I am working at the moment with a sequence of finite measures $\nu_n << \mu_n$ converging weakly to $\nu << \mu$. I have seen that if the Radon-Nikodým derivatives $h_n := \dfrac{d\nu_n}{d\mu_n}$ converge pointwise to some $h$, then $h$ is the Radon-Nikodým derivative of $\nu$ wrt. $\mu$. I am interested of a somehow similar question.
Imagine $h_n$ is uniformly bounded in $n$, e.g. $0\leq h_n\leq 1$. Suppose also that $\mu_n$ is aboslutely continuous wrt. Lebesgue measure with strictly positive density. That means in particular, that $h_n$ is defined Lebsegue-a.e. We thus may define the measure $d\Lambda_n := h_n(x) dx$. Because of the boundedness, this sequence is tight and we get at least a converging subsequence.
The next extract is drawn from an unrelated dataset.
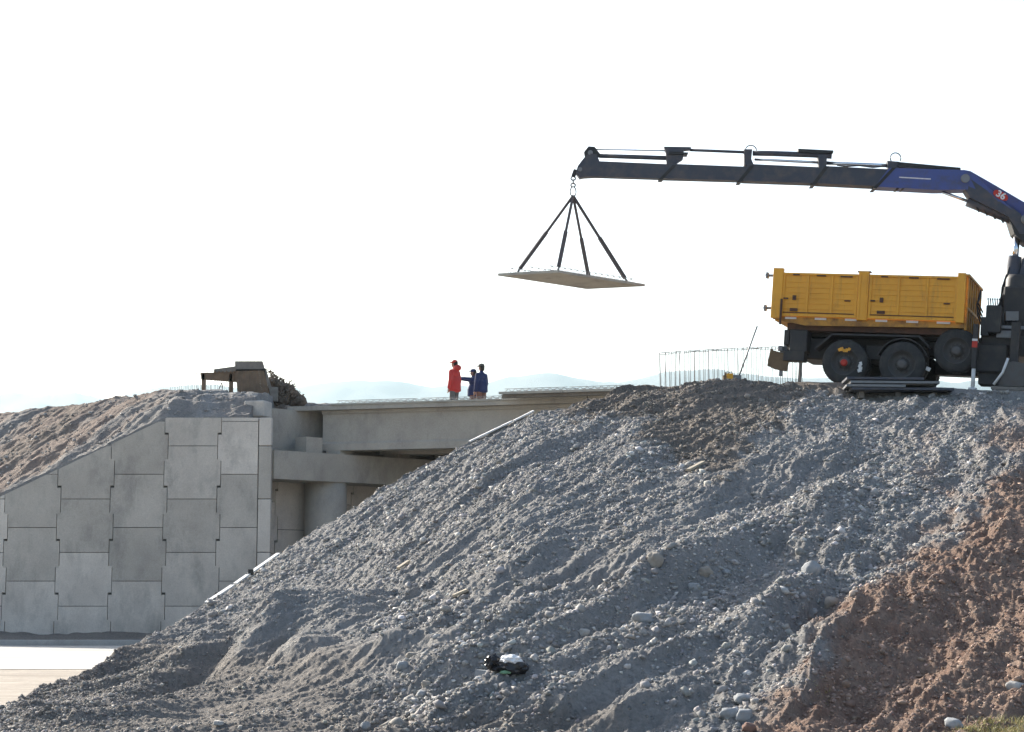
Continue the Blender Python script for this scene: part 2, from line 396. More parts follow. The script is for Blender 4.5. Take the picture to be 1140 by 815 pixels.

Now, under which condition on the sequence of measures do we get that $\Lambda_n$ converges to $\Lambda$ given by $d\Lambda = \dfrac{d\nu}{d\mu}(x)dx$?
I cross-reference a question I asked on MO and which is the origin of my question:
The question therein is somewhat different, because we have a specific scenario in which we may reformulate the problem in other ways, but I am hoping that solutions to the problem above may easily be modified to give solutions to the latter.